TO BE DONE: Using the records below, quote only the span that opens with the line containing "Model this scene" and closes with the line containing "rnd = random.Random(7)", exactly and inclusively.

----- DATA TO PROCESS

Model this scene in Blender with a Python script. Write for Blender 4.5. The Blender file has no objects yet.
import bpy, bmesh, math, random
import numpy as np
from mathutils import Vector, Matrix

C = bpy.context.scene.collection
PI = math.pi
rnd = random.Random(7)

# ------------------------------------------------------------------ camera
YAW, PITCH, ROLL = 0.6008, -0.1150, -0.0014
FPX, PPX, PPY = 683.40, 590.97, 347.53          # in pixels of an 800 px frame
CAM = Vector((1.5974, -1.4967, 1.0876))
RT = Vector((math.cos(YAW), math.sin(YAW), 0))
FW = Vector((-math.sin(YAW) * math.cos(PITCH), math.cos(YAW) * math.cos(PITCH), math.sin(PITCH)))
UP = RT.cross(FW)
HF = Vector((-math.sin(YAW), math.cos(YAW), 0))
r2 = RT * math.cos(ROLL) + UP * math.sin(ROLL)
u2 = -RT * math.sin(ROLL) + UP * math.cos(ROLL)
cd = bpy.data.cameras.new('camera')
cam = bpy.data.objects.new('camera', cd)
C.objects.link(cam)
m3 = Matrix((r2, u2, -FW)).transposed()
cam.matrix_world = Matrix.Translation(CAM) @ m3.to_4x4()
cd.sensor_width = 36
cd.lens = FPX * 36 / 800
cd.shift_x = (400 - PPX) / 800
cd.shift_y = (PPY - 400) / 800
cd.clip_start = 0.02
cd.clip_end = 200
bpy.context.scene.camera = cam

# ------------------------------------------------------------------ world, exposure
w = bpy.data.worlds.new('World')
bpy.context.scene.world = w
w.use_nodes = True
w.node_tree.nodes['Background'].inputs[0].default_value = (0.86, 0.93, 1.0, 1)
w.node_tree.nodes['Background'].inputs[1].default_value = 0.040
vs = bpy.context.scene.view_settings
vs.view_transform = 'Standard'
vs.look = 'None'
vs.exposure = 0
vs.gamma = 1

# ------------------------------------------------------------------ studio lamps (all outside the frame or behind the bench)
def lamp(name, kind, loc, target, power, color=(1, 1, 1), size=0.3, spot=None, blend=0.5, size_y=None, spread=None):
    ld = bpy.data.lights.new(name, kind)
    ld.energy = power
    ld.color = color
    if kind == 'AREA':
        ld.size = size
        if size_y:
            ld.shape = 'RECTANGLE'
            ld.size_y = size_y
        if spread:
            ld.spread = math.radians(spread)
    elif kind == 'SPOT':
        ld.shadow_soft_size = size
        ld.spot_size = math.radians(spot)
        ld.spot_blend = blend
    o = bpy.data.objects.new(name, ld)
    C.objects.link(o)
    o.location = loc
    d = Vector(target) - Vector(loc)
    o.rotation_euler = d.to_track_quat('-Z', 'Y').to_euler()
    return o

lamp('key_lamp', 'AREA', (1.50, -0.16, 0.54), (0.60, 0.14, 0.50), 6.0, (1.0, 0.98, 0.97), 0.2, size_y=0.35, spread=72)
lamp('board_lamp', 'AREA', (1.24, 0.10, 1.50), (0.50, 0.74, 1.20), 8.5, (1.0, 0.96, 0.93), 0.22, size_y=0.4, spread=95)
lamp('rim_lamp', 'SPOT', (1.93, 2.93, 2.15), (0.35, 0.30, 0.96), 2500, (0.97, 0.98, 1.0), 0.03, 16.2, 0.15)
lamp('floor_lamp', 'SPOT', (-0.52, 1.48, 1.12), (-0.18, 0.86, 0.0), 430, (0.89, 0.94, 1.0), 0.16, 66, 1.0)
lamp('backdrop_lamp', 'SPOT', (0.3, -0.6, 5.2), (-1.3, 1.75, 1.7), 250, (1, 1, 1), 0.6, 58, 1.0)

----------
----- DATA TO PROCESS

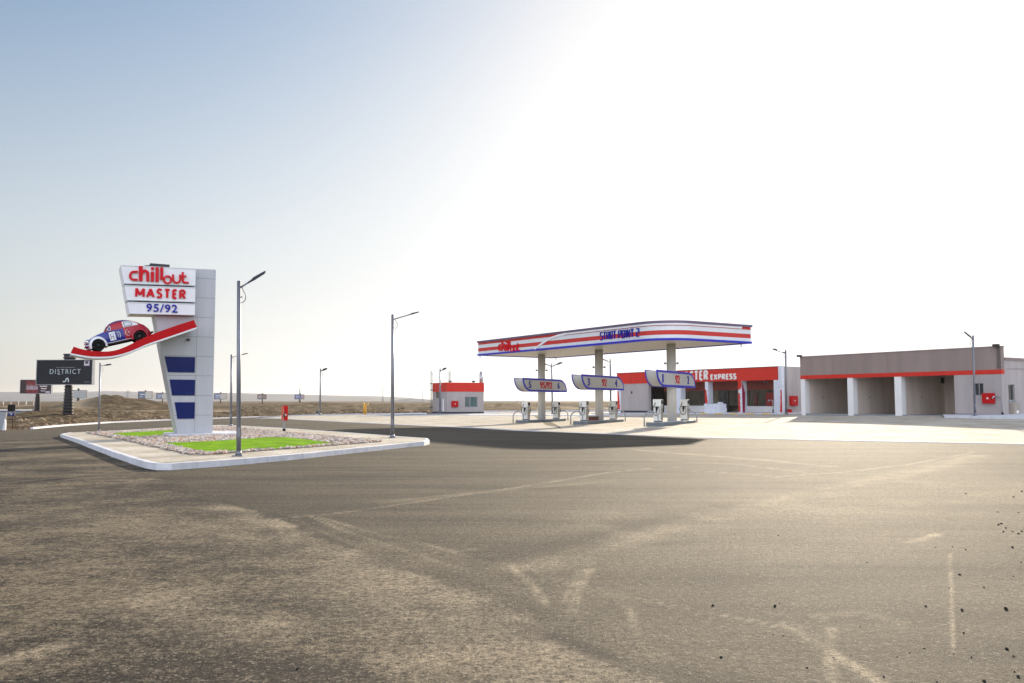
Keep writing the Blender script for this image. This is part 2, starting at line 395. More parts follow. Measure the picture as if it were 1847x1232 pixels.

----------

REPLY TO THE TASK:
Model this scene in Blender with a Python script. Write for Blender 4.5. The Blender file has no objects yet.
import bpy, bmesh, math, random
import numpy as np
from mathutils import Vector, Matrix

C = bpy.context.scene.collection
PI = math.pi
rnd = random.Random(7)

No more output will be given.